With guaranteed employer pension plans and retirement funds virtually a thing of the past, retirement saving is increasingly being thrust upon employees who have little time, knowledge or interest in financial investments. That’s why 401(k) plan providers continue to innovate their offerings with more automated and customized features to accommodate the reluctant investor. Employers and advisers looking for a competitive edge should take note.

“The 401(k) industry has been trying to make investors out of people who don’t want to be investors,” says Carl Londe, CEO of investment adviser ProManage.

Regardless, 401(k) plans are one of the highest ranked benefits in terms of their importance to employees on a personal level, according to Paychex.

In the past, “people were taken care of. You worked and got a pension or profit-sharing contribution and somebody else made those investment decisions for you,” Bill Mills, executive vice president of ProManage, adds. “We’ve now dumped that all on the participant.”

Most people, he said, are not equipped to make those decisions or just don’t want to do it.

“We wanted to find a way to preserve the idea of somebody else making those investment decisions for you,” Mills adds.

Using that same approach, ProManage and other 401(k) plan providers are focusing their efforts on simplifying retirement investment for employees, including managed accounts, automatic enrollment and guided investment information.

Through the use of retirement readiness statements, ProManage is pioneering a new way to offer employees a glimpse at their retirement future.

While many in the industry are already touting retirement readiness reports, according to Londe, these statements typically offer a limited projection of how much money participants can expect to retire with if they continue to invest as they have been.

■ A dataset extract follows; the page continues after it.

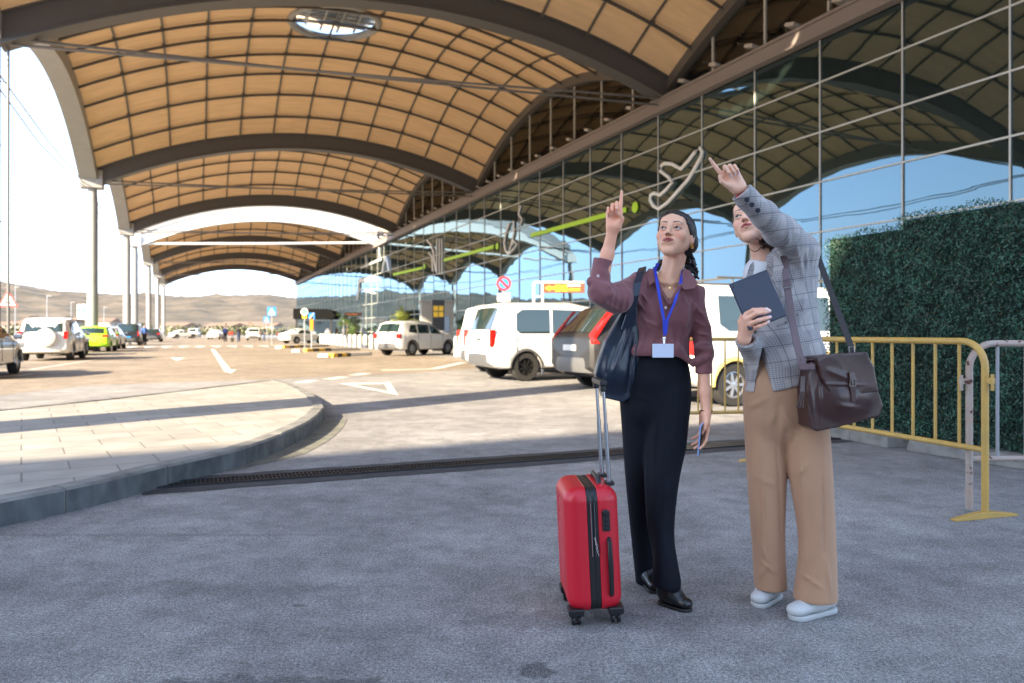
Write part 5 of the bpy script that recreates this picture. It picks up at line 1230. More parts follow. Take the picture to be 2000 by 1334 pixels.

While ProManage’s reports offer that same investment information, they also suggest alternatives that could garner better results. “Our report shows you where you are and where you could be,” Londe says.

The company’s retirement readiness reports also put the investment advice into the context of when to retire, how much to save and how much retirement income is desired.

With that information, the company hopes to help participants understand it’s not just about needing to save more money, “but understand that there’s a trade-off between when you’ll retire, how much you’ll have in retirement, how much you’re saving now and how you’re investing,” Londe says.

‘Turning point’

“This is truly a turning point in the industry,” Mills adds. “Up until now, participants were told everything that had happened. You got a quarterly statement telling you how much money came out of your check, how much money you invested in the last quarter. We’ve turned the view for the participants from looking out the back window to looking forward.”

The 2006 Pension Protection Act created what some have called an autopilot version of 401(k) via three key innovations in plan design: automatic enrollment of all eligible employees; automatic rises in deferral rates over time; and a selection of default investment options.

While participants retain the right to opt out, few do because of inertia and procrastination, both of which had historically ensured low enrollment rates, low deferrals and poor investment choices, according to a 2013 Principal Financial Group report A 360 Degree Approach to Preparing for Retirement.

According to the Employee Benefit Research Institute, the proportion of private sector employers offering a 401(k) has risen from 72% in 2007 to 82% in 2012. Auto enrollment also makes a difference in the number of employees participating in 401(k) plans, according to Paychex. The average participation rate of all 401(k) plans is 72%, while the rate with auto enrollment soars to 92%, the company says.

That’s good news for employers, too, because the price per employee goes down with more participants, according to Paychex. For example, the company says, if an organization has 10 eligible employees and four participate in the 401(k) plan at $170 per month, the resulting expenditure is $42.50 per month, per participant. If automatic enrollment raises participation to nine employees, the cost per month, per employee, drops to $19.

Another key benefit for employers is that automatic enrollment saves business owners and managers time by standardizing the 401(k) enrollment process for new employees, Paychex adds.

New features

Based on the success of automatic enrollment and default investment options, the Principal report predicts that a number of new features will likely be incorporated into life cycle funds in the near future, including a clear retirement income benchmark for participants at the outset, dynamic asset allocation, broad diversification and embedded advice. In particular, target-date funds are expected to transform.

Target-date funds have emerged as one of the top investment innovations of the last decade, holding $500 billion of assets in 2012 — a figure likely to grow at a compound annual growth rate of 15%, the report says.

Evolving out of the traditional target-risk funds, target-date funds will morph into a best-in-class retirement product via two routes over time — hybrid target-date funds and target-income funds, the report suggests.

Some funds will go even further and express retirement outcomes in terms of regular income, inflation protection, health care and bequests, it adds.

Putnam Investments has put the power of investing into your 401(k) right into the palm of your hand through the use of an iPhone app dubbed PriceCheck&Save. The app allows plan participants to use their iPhone to check and compare prices on almost any item, shows the difference in price as monthly income in retirement and lets users make a direct transfer of the savings, or a portion of the savings, into their 401(k) retirement plan.

A 401(k) plan can help companies out-compete for talented employees, particularly among smaller firms, according to Paychex. Ninety-seven percent of larger firms offer a 401(k) plan, according to CNNMoney.com. Yet the Small Business Administration reports only 24% of small businesses offer a plan.